The large turnout points to trouble ahead for the U.S.-Iraqi security deal as Sunni and Shiite lawmakers weigh the political risks associated with the agreement.

“I am with every Sunni, Shiite or Christian who is opposed to the agreement … and I reject, condemn and renounce the presence of occupying forces and bases on our beloved land,” al-Sadr’s message said.

The pact, reached after months of negotiations, governs the presence of U.S. troops after their U.N. mandate expires Dec. 31. Copies of the draft, which became available last week, sparked an intensely public debate among top politicians.

It specifies U.S. troops must leave Iraqi cities by the end of June and be gone by 2012 and gives Iraq limited authority over off-duty, U.S. soldiers who commit crimes, according to a copy obtained by the Associated Press.

The pact must be ratified by the 275-seat parliament, which is riven by the narrow partisan interests, sectarian and ethnic divisions that have defined Iraqi politics since the 2003 ouster of Saddam Hussein.

Next year’s provincial and national elections complicate the pact’s approval because political parties worry that they will lose votes by supporting the deal.

“It is not going to be easy to have parliament adopt the agreement,” said senior Kurdish politician and lawmaker Mahmoud Othman, warning approval will likely be a drawn-out process.

That has left everyone hedging his bet on the agreement —- except for al-Sadr, who lives in Iran but controls 30 seats in parliament.

“I am confident that you brothers in parliament will champion the will of the people over that of the occupier. … Do not betray the people,” al-Sadr said in his message, as the crowd chanted, “Occupier, get out,” and “No, no to America.
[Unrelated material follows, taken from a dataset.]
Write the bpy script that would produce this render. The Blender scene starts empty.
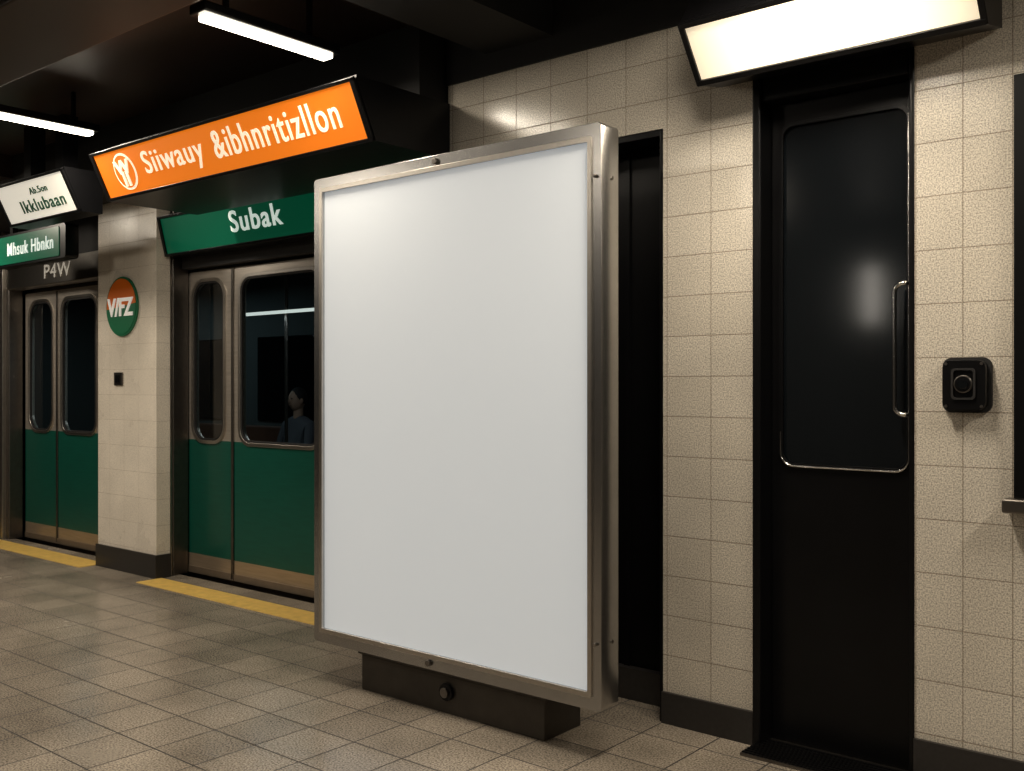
import bpy, bmesh, math
from mathutils import Vector, Matrix
D = bpy.data
COL = bpy.context.scene.collection
bpy.context.scene.view_settings.view_transform = 'Standard'

# ------------------------------------------------------------ materials
def newmat(name):
    m = D.materials.new(name); m.use_nodes = True
    return m, m.node_tree, m.node_tree.nodes['Principled BSDF']

def pmat(name, col, rough=.5, metal=0., emis=None, estr=0., noise=0., nscale=30., bump=0., spec=.5):
    m, nt, b = newmat(name)
    b.inputs['Roughness'].default_value = rough
    b.inputs['Metallic'].default_value = metal
    b.inputs['Specular IOR Level'].default_value = spec
    b.inputs['Base Color'].default_value = (*col, 1)
    if emis:
        b.inputs['Emission Color'].default_value = (*emis, 1)
        b.inputs['Emission Strength'].default_value = estr
    if noise or bump:
        tc = nt.nodes.new('ShaderNodeTexCoord')
        n = nt.nodes.new('ShaderNodeTexNoise'); n.inputs['Scale'].default_value = nscale
        n.inputs['Detail'].default_value = 5
        nt.links.new(tc.outputs['Object'], n.inputs['Vector'])
        if noise:
            r = nt.nodes.new('ShaderNodeMapRange')
            r.inputs['To Min'].default_value = 1 - noise; r.inputs['To Max'].default_value = 1 + noise
            nt.links.new(n.outputs['Fac'], r.inputs['Value'])
            mx = nt.nodes.new('ShaderNodeVectorMath'); mx.operation = 'SCALE'
            mx.inputs[0].default_value = col
            nt.links.new(r.outputs[0], mx.inputs['Scale'])
            nt.links.new(mx.outputs[0], b.inputs['Base Color'])
        if bump:
            bp = nt.nodes.new('ShaderNodeBump'); bp.inputs['Strength'].default_value = bump
            bp.inputs['Distance'].default_value = .002
            nt.links.new(n.outputs['Fac'], bp.inputs['Height'])
            nt.links.new(bp.outputs[0], b.inputs['Normal'])
    return m

def tilemat(name, c1, c2, grout, tw, th, ox, oz, mortar, rough, floor=False, speck=.5, bump=.4, dirt=.15):
    m, nt, b = newmat(name)
    N, L = nt.nodes, nt.links
    geo = N.new('ShaderNodeNewGeometry'); sep = N.new('ShaderNodeSeparateXYZ')
    L.new(geo.outputs['Position'], sep.inputs[0])
    cmb = N.new('ShaderNodeCombineXYZ')
    def add(sock, v):
        a = N.new('ShaderNodeMath'); a.operation = 'ADD'; a.inputs[1].default_value = v
        L.new(sock, a.inputs[0]); return a.outputs[0]
    if floor:
        L.new(add(sep.outputs[0], ox), cmb.inputs[0]); L.new(add(sep.outputs[1], oz), cmb.inputs[1])
    else:
        s = N.new('ShaderNodeMath'); s.operation = 'ADD'
        L.new(sep.outputs[0], s.inputs[0]); L.new(sep.outputs[1], s.inputs[1])
        L.new(add(s.outputs[0], ox), cmb.inputs[0]); L.new(add(sep.outputs[2], oz), cmb.inputs[1])
    br = N.new('ShaderNodeTexBrick'); br.offset = 0; br.squash = 1
    br.inputs['Scale'].default_value = 1
    br.inputs['Brick Width'].default_value = tw; br.inputs['Row Height'].default_value = th
    br.inputs['Mortar Size'].default_value = mortar; br.inputs['Mortar Smooth'].default_value = .3
    br.inputs['Color1'].default_value = (*c1, 1); br.inputs['Color2'].default_value = (*c2, 1)
    br.inputs['Mortar'].default_value = (*grout, 1)
    L.new(cmb.outputs[0], br.inputs['Vector'])
    n1 = N.new('ShaderNodeTexNoise'); n1.inputs['Scale'].default_value = 190 if not floor else 130; n1.inputs['Detail'].default_value = 4
    L.new(geo.outputs['Position'], n1.inputs['Vector'])
    r1 = N.new('ShaderNodeMapRange'); r1.inputs['From Min'].default_value = .36; r1.inputs['From Max'].default_value = .6
    r1.inputs['To Min'].default_value = 1 - speck; r1.inputs['To Max'].default_value = 1.08
    L.new(n1.outputs['Fac'], r1.inputs['Value'])
    n2 = N.new('ShaderNodeTexNoise'); n2.inputs['Scale'].default_value = 2.3; n2.inputs['Detail'].default_value = 5
    L.new(geo.outputs['Position'], n2.inputs['Vector'])
    r2 = N.new('ShaderNodeMapRange'); r2.inputs['From Min'].default_value = .3; r2.inputs['From Max'].default_value = .7
    r2.inputs['To Min'].default_value = 1 - dirt; r2.inputs['To Max'].default_value = 1.05
    L.new(n2.outputs['Fac'], r2.inputs['Value'])
    mm = N.new('ShaderNodeMath'); mm.operation = 'MULTIPLY'
    L.new(r1.outputs[0], mm.inputs[0]); L.new(r2.outputs[0], mm.inputs[1])
    sc = N.new('ShaderNodeVectorMath'); sc.operation = 'SCALE'
    L.new(br.outputs['Color'], sc.inputs[0]); L.new(mm.outputs[0], sc.inputs['Scale'])
    L.new(sc.outputs[0], b.inputs['Base Color'])
    rr = N.new('ShaderNodeMapRange'); rr.inputs['To Min'].default_value = rough; rr.inputs['To Max'].default_value = .8
    L.new(br.outputs['Fac'], rr.inputs['Value'])
    rn = N.new('ShaderNodeMath'); rn.operation = 'MULTIPLY_ADD'; rn.inputs[1].default_value = .22
    L.new(n2.outputs['Fac'], rn.inputs[0]); L.new(rr.outputs[0], rn.inputs[2])
    L.new(rn.outputs[0], b.inputs['Roughness'])
    inv = N.new('ShaderNodeMath'); inv.operation = 'SUBTRACT'; inv.inputs[0].default_value = 1
    L.new(br.outputs['Fac'], inv.inputs[1])
    bp = N.new('ShaderNodeBump'); bp.inputs['Strength'].default_value = bump; bp.inputs['Distance'].default_value = .003
    L.new(inv.outputs[0], bp.inputs['Height']); L.new(bp.outputs[0], b.inputs['Normal'])
    if floor: b.inputs['Specular IOR Level'].default_value=.65
    return m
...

No, no to the agreement.”

The turnout was expected since al-Sadr’s ability to bring out supporters was never in doubt, but it crushed any hope the Sadrist bloc would support the agreement or remain neutral.

Prime Minister Nouri Al-Maliki, a Shiite, faces political isolation trying to win parliament’s backing in the face of major opposition.

“The Iraqi and Arab streets perceive the agreement as biased in favor of the Americans. So how can political forces here take a balanced position?” said Salim Abdullah, spokesman for the National Accordance Front, the largest Sunni bloc.

“I find many of its articles to be good and beneficial for Iraq and that the American administration made some big concessions. But it’s difficult to market it.”